Table 5 Plugs properties
Fig. 12
figure 12

Oil recovery by surfactant and ASP slug injection

In addition to the surfactant injection mechanism, ASP slug injection increases the viscosity of injection fluid and improves the mobility ratio.

Conclusion and recommendation

The saponin extracted from Myrtus communis as a natural surfactant was characterized and used for chemical water injection into carbonate plugs. The most important conclusions are as follows:

  • Myrtus communis natural surfactant has a great ability in the interfacial tension reduction so that IFT value of 0.861 mN/m is obtained at surfactant CMC which also reaches an ultra-low value of 5.95 × 10–2 at optimum salinities and alkali that is suitable for EOR.

  • The obtained CMC values show a low concentration. Based on the interfacial tension value, this natural surfactant, in contrast to most of reported natural surfactants, is effective at low concentrations.

  • The adsorption of Myrtus communis surfactant on the carbonate rock surface increases by increasing concentration, and after a given time, it becomes constant at more concentrations and then the final adsorption rate is fixed.

  • The surfactant flooding increases the oil recovery by 14.3% and injection of a small volume of ASP containing NaOH alkali and PHPA polymer increases the oil recovery by 16.4%.

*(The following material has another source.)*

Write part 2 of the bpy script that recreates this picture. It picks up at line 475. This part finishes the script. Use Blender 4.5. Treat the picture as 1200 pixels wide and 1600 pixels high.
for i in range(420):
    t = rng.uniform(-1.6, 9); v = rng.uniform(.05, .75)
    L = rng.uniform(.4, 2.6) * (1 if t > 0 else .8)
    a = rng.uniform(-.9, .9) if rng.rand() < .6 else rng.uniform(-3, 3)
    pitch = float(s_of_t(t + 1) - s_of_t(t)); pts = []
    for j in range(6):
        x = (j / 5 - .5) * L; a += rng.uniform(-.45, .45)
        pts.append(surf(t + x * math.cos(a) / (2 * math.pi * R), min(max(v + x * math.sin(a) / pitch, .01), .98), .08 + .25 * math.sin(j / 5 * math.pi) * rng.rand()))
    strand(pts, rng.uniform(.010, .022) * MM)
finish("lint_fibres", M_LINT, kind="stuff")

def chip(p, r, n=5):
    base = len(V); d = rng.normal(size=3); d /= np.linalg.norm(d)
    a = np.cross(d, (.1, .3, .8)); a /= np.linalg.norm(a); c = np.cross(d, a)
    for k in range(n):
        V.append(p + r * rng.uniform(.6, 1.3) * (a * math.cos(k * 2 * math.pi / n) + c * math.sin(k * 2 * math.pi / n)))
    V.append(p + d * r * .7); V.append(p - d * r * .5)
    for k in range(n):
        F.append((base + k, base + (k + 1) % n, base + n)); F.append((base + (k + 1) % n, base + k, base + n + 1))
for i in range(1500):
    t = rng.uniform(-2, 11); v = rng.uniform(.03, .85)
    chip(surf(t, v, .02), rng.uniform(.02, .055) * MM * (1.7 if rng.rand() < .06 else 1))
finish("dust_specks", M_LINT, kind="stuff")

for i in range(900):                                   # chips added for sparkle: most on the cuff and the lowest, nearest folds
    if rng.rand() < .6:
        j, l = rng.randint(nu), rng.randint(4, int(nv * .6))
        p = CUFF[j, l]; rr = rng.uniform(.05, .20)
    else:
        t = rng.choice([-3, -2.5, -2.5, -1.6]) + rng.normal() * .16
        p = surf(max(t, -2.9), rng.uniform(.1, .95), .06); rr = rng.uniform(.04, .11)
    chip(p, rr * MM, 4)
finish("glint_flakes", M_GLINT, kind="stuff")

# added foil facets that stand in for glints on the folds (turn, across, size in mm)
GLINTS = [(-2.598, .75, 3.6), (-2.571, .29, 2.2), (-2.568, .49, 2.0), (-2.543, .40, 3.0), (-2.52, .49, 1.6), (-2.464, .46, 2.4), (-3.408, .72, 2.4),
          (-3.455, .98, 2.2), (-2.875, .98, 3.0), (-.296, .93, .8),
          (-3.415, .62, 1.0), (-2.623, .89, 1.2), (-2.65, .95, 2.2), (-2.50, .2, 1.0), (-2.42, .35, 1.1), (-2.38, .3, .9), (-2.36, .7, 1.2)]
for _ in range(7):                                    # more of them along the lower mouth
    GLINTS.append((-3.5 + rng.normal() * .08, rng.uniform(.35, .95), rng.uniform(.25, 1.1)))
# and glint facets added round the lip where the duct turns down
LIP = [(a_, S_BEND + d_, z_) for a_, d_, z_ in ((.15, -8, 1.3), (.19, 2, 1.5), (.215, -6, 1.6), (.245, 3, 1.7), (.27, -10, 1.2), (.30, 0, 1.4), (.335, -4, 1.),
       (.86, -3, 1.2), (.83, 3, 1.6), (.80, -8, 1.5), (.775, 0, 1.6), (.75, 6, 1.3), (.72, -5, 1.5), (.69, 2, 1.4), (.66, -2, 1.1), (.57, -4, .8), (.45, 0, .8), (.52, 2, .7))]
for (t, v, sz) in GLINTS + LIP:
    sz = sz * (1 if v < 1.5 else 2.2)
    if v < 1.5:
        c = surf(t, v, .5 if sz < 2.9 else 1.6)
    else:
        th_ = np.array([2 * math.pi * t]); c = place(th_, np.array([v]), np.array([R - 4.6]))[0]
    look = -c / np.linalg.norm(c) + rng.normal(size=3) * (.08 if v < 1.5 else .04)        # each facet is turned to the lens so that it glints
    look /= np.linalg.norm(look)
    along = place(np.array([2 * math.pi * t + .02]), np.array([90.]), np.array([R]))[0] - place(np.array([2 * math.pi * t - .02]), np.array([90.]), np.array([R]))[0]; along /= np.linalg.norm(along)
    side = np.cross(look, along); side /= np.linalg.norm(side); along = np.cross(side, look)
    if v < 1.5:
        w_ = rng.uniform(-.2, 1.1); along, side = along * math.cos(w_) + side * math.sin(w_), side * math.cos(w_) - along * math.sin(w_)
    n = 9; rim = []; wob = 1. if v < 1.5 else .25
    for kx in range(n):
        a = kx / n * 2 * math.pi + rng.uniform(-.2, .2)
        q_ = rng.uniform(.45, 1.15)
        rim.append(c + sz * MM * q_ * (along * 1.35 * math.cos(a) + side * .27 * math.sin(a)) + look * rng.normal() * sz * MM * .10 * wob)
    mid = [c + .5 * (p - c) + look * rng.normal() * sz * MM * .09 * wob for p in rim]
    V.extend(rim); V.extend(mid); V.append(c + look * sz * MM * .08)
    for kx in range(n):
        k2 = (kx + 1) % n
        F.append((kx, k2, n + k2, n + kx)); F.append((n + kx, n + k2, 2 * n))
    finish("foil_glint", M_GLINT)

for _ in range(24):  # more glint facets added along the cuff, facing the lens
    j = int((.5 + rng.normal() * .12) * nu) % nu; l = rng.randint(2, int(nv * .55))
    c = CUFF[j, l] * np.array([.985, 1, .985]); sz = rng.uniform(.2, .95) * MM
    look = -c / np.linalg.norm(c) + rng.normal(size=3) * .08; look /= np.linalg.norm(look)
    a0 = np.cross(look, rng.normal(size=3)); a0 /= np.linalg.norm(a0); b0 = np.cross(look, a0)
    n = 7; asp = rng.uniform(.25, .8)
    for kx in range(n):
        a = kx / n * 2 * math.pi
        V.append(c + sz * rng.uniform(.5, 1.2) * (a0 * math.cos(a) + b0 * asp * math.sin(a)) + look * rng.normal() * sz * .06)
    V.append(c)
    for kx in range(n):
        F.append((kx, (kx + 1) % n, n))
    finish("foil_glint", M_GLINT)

The adsorption experiments were done here using crushed rock samples. This method, although is common, due to an increase in the surface of rock resulting from crushing, cannot well represent the surface of the porous medium. Therefore, it is suggested that this study be continued with the flooding of surfactant solutions in the plug and the calculation of adsorption in the porous media.